A Jogadora (im)Perfeita

Eu quero fugir, por um ou dois dias, quem sabe uma semana. Quero a chance de ser outra pessoa, de viver do jeito que eu queria ter vivido, sem as influências que me cercaram para tomar as decisões que tomei. Quero quebrar a cara porque fiz o que eu queria e não o que você mandou.

Quero parar de repetir que foi bom, foi certo, quando eu tenho as minhas dúvidas. Quero sentir a brisa nas minhas asas como há muito tempo não sinto. Fazer do meu jeito, no meu tempo. Se eu pudesse escapar hoje, parar o tempo sem que ninguém notasse a minha ausência eu faria. Faria muito, viveria coisas e momentos que estão presos em minha cabeça, tão desesperados para possuírem os meus ossos e fazerem movimentos inimagináveis

Eu quero continuar os meus jogos, sempre gostei profundamente deles, eles estão em mim, são a minha essência, sinto falta de manipulá-los, sinto falta do frio na barriga, da emoção e do desespero ao esperar para ver o que vai acontecer. Sinto falta do modo como tudo se articulava enquanto eu jogava. 

Eu sempre fui uma ótima jogadora, perdi tempo e boas partidas com o objetivo errado, mas é difícil estabelecer e ir em frente se o objetivo não condiz com as variantes impostas. Como eu queria ter tido mais coragem para arriscar as jogadas que me revelariam por mais completo. Ainda não entendo como pude me esconder, como pude desistir de mim mesma tantas vezes

Foi estupidez. Mas como eu poderia equilibrar, digo, há coisas que eu não abriria mão, coisas que com muito trabalho consegui manter em mim, comigo. Só não estou satisfeita, quero poder ir além, ir sem dizer para onde vou, muito menos com quem vou. Não quero mais me esconder, não quero mais reagir, quero ser eu. Qual eu? Não sei, mas estes dias estão obscuros, tenho desejos e vontades que não sentia, mas sei que são completamente meus, lembro claramente deles e sorrio. 
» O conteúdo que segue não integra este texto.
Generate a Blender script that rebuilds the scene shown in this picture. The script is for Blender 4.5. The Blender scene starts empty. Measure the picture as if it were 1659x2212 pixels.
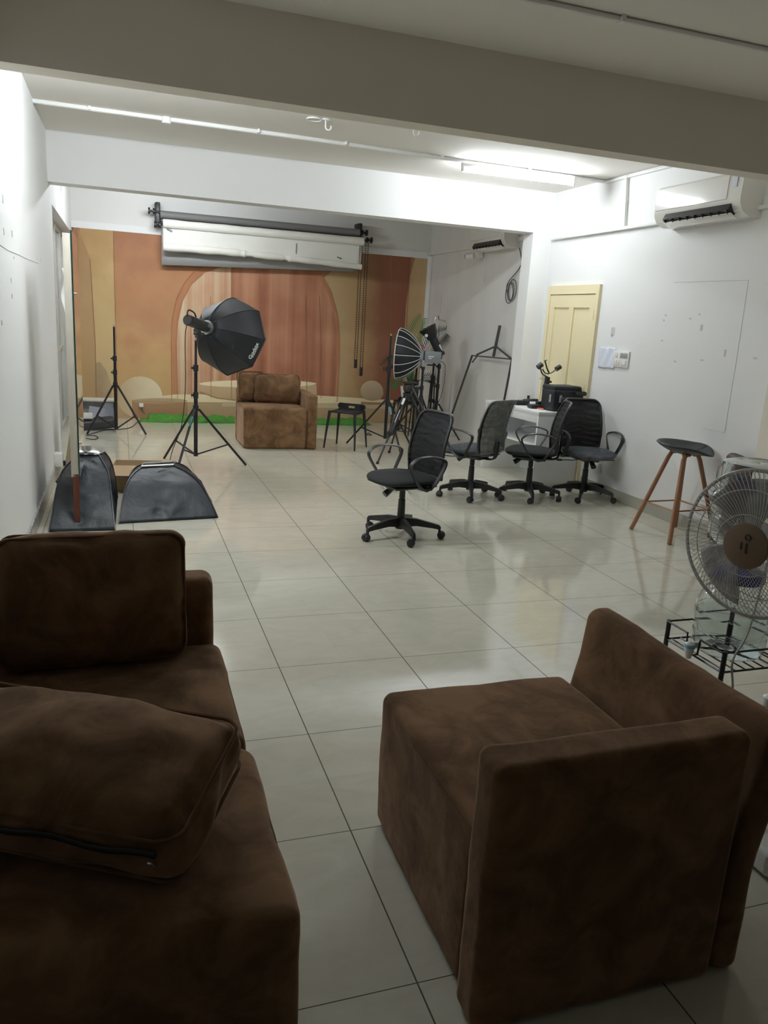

Sinto falta dessa leveza, os meus jogos sempre foram intensos, divertidos e incrivelmente leves. Posso sentir a brisa gelada tocando o meu rosto, o sorriso danado e os passos meticulosamente pensados transformando-me na jogadora perfeita

Talvez eu tenha falhado aí, não devia ter sido uma jogadora tão perfeita, algumas partidas exigiam certa imperfeição e eu não deixei rolar, não recuei, o jogo pode ter sido perfeito, mas talvez eu não tenha ganhado a partida como imaginava. 

Agora estou presa, impossível estalar os dedos para iniciar uma nova partida, isso me sufoca, me enfraquece e sinto que em breve não estarei aqui. Pelo menos não para eles. Para quem então? 

Eu só sei que hoje, hoje eu não queria estar aqui. Não queria ser este eu, queria ser o outro. Sim... posso me arrepender. Mas, queria o direito de poder ser sem ligar para a consequência, queria apenas ser e ter sem atingir ninguém, mas vai bastar eu ser para que todos resolvam me ver, como se um imenso holofote estivesse me iluminando, seguindo os meus passos, acompanhando os mínimos detalhes de cada um dos meus movimentos em qualquer partida que eu venha a participar. 

É uma sensação esquisita, sensação de não pertencimento, sensação de estar no lugar errado, no mundo errado, na hora errada. Nada aqui parece meu e talvez não seja. Talvez tudo não passe de inverdades para atrapalhar e manipular os meus movimentos, minhas decisões, será que nunca vou estar livre de verdade? Pergunto, mas sei a resposta. A quem eu quero enganar? É impossível, é impossível. 

Podia ser diferente. Por que tudo precisa ser tão caminhos sem volta? Não consigo julgar mais nada, quanto mais vivo, mais perco a minha habilidade de julgar. Como farei? Quem sou eu para fazer isso se, dentro das minhas limitações também começo a acreditar e até entender coisas que antes eram tão impensadas por mim. 

O que queremos afinal de contas? Para quê tanta vida se estamos fadados a viver somente de um jeito, caso contrário, somos negados.